Kenyan Nightmare Continues

Kenyan Nightmare Continues

Kenya is peaceful but disturbed. A famous national analyst Saturday said the country is “on the brink of implosion.” The loser in the presidential election is challenging the results in court, but if he loses the president and vice-president of Kenya will be international criminals indicted for crimes against humanity. This is not acceptable.

“An uncomfortable silence pervades the public sphere,” Godwin Murunga wrote this weekend in Kenya’s largest newspaper, the Daily Nation. “We are afraid of our feelings.”

So the country waits on pins and needles and does so by being quiet. A once robust media discusses fashion and school tests while the Joker and his prime assistant prepare a government of iniquity. A fabulous new constitution sits like an butterfly in a cocoon waiting for a dictator to roast it before it hatches.

And the world holds its breath, so happy there’s not another war or revolution, hoping perhaps beyond hope that the New Kenya will right itself.

But how?

The mistake came long ago when in the many wonderful and difficult things the country was doing to recreate itself, it allowed indicted international criminals to become candidates. What else could it do? Does not democracy revere the right of the accused to be considered innocent until proven guilty?

And, in fact, multiple accused by the World Court in The Hague have been ultimately released or original charges dropped before trial.

But I think the more important fact is that the World Court’s standards for irrefutable evidence is so great – so much more substantial than country courts around the world including the U.S. – that just to be indicted is at the very least reason to prohibit the indicted from assuming national office or responsibility.

Even as a contradiction to democracy and the purity of law that governs it. The interlude between indictment and conviction was the loophole that put Kenya in the mess it finds itself, today.

And that’s the point. So even while people like myself are convinced that Uhuru Kenyatta and William Ruto will be convicted by The World Court, their simple indictment should have prevented Kenya from allowing them to become candidates.

Uhuru Kenyatta and William Ruto, the current president-elect and vice-president-elect, are not nice guys. They are greedy, conniving politicians whose families have looted the poor Kenyan for generations.

Their success was brilliantly created. Singly they couldn’t survive, because they come from tribes that are historical arch enemies. Together they combined their enmity to defeat all that was good in Kenya.

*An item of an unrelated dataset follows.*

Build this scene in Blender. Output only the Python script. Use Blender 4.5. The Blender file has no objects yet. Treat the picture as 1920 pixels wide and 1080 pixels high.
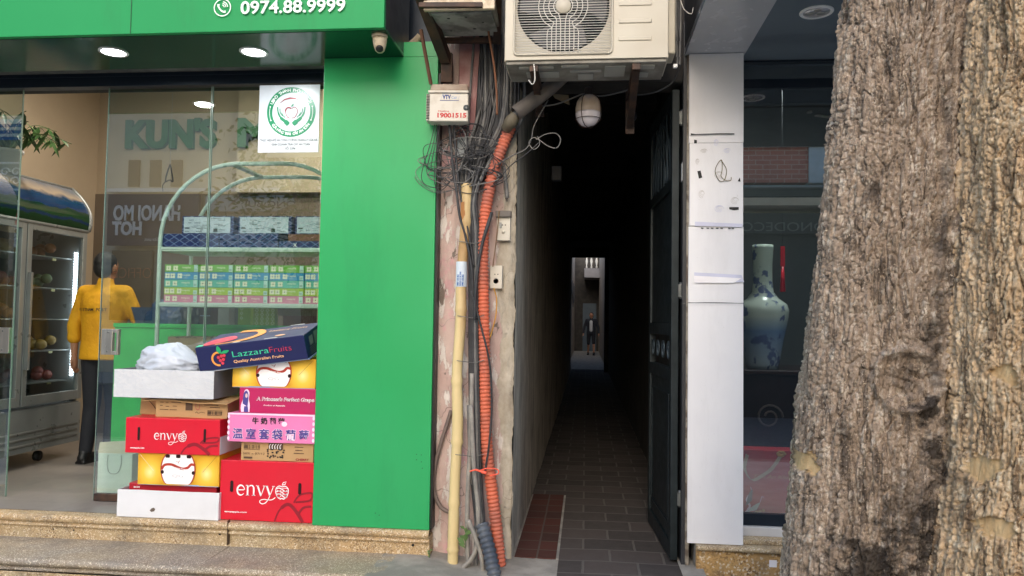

Raila Odinga, the challenger who lost, is not purity incarnate, but he is considerably less corrupt, untainted by scandals, and was not the least bit implicated in engineering the violence of 2007 as the ICC has charged Kenyatta and his running mate, William Ruto, were.

Odinga’s challenge of the outcome of the election in the Kenyan courts is substantial. Kenyatta was declared the winner by less than 8,000 votes of more than 12 million cast. The election was bungled. One of Kenya’s finest analysts called the election “shambolic.”

The list of counting grievances includes districts whose vote tally exceeded the number of people registered there. It includes up to a half million votes that were declared spoiled by incorrect marking, even while the intention of the voter was clear.

It includes thousands of discrepancies between parallel methods of counting that were intended to confirm one another.

It is, in a nutshell, a mess. And it is that mess that even if too complicated to untangle stands as a powerful reason to claim that .07% of the votes cast might not be legitimate.

Yet at the same time peace has been sustained and security prevails, today. “Many Kenyans… have spent the last 5 years trying to avoid a repetition” of the violence of 2007, writes Magnus Taylor, a South African who reported daily from Nairobi on the election. But he adds:

“Kenya is far from being over the nightmare.”